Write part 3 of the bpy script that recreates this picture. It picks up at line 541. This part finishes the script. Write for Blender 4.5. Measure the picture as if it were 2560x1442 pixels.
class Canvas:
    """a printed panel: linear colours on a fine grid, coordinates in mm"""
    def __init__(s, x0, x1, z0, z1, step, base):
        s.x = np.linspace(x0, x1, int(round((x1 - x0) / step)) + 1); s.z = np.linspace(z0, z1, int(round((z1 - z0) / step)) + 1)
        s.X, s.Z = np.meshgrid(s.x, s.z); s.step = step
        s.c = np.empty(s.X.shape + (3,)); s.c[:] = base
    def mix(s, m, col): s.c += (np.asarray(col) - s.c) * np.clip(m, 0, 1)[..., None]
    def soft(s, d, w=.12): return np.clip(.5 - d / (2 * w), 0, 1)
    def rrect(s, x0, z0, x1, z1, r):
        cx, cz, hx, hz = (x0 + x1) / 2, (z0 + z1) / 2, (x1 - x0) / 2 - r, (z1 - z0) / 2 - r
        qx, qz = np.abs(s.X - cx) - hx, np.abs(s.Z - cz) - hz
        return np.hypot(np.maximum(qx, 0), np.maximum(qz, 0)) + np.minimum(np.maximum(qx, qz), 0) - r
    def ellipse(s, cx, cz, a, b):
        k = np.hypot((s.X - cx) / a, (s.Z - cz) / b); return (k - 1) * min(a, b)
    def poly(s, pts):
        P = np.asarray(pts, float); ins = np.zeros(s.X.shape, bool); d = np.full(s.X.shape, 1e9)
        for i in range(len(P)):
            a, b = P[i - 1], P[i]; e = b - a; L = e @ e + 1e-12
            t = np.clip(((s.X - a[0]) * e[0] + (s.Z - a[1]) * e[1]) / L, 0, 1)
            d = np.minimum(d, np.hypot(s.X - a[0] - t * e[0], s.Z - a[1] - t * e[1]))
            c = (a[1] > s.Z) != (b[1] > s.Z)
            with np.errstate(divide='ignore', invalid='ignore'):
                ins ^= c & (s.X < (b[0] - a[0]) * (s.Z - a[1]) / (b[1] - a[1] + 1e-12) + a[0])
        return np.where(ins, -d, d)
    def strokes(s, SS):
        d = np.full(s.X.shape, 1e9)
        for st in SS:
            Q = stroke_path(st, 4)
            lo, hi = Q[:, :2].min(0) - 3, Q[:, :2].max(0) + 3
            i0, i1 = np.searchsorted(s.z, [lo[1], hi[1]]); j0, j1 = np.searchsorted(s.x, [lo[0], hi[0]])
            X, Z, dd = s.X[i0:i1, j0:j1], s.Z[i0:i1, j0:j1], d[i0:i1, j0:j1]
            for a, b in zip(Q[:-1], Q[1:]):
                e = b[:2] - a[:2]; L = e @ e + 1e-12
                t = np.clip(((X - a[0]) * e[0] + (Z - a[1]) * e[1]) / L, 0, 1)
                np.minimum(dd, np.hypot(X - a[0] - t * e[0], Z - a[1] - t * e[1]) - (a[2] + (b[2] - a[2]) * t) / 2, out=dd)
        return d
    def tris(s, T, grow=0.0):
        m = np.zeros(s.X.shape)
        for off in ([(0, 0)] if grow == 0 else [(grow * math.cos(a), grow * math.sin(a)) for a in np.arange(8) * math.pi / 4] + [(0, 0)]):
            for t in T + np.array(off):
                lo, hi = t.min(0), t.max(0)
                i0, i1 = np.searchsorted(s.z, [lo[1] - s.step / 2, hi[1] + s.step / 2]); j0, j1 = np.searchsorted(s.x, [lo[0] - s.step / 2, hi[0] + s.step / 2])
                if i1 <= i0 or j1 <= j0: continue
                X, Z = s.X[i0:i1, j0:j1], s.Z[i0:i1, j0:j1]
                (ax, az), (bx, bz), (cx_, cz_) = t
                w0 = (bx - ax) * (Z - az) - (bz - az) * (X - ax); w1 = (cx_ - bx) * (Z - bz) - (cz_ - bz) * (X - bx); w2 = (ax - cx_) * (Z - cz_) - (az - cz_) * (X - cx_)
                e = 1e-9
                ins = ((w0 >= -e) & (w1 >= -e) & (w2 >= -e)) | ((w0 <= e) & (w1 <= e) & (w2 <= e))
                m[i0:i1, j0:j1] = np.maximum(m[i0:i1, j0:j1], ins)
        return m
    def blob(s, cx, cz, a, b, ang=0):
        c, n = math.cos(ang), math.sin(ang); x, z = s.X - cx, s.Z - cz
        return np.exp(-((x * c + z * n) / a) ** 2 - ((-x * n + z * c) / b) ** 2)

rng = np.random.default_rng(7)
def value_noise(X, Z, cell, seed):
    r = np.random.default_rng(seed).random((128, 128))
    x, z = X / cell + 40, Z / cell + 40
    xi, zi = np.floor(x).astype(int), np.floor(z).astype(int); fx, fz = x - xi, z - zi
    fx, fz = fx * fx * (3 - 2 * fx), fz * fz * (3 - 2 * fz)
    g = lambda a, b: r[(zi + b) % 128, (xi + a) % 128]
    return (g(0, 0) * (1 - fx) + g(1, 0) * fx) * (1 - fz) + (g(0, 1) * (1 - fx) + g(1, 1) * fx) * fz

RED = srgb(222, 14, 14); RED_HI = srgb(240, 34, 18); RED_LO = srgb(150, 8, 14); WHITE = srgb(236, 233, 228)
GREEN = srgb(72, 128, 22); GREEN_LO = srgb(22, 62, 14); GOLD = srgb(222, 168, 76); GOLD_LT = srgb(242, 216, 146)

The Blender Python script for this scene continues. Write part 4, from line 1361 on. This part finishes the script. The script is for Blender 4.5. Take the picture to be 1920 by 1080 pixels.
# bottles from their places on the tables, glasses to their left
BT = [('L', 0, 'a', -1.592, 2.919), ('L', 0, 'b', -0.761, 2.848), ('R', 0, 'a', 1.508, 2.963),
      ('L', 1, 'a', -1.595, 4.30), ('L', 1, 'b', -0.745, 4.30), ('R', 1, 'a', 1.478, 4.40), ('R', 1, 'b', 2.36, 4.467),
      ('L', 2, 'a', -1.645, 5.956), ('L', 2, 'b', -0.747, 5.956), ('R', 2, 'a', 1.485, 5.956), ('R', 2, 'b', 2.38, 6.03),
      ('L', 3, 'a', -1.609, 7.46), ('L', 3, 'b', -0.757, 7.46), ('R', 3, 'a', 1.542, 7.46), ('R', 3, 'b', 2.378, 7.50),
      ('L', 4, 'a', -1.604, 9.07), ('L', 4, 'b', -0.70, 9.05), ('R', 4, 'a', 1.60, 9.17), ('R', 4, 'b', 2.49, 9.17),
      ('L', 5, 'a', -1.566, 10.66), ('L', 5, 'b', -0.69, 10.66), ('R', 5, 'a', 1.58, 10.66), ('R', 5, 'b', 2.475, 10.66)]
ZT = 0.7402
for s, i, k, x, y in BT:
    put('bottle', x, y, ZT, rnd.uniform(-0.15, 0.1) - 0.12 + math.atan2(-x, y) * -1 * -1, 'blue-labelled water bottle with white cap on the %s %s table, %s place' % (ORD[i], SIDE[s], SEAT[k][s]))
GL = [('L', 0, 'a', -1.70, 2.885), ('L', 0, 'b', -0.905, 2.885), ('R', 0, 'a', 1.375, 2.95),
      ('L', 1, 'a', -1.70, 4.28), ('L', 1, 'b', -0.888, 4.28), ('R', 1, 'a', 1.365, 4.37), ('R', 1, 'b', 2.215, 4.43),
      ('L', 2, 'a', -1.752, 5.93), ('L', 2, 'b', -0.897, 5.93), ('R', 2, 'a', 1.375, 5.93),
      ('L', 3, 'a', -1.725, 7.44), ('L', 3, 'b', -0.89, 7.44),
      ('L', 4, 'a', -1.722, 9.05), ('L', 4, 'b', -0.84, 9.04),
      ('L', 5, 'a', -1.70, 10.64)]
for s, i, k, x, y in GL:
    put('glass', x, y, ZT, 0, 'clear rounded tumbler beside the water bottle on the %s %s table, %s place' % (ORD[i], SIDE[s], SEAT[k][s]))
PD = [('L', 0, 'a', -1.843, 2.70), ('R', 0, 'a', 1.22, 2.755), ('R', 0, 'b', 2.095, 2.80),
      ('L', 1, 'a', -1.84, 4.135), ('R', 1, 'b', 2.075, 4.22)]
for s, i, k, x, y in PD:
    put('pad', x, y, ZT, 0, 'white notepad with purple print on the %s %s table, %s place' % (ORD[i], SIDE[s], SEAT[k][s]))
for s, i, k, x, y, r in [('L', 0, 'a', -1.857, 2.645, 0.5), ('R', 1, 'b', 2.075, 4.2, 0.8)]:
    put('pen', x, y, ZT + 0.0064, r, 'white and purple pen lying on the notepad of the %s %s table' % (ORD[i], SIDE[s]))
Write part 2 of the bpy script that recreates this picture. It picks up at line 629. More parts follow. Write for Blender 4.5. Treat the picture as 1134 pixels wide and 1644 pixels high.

########################################

* _Aim of the task_
Using the entries above, tally how many lines have the word "finishes" in them; write the number and nothing more.

* _Task solution_
2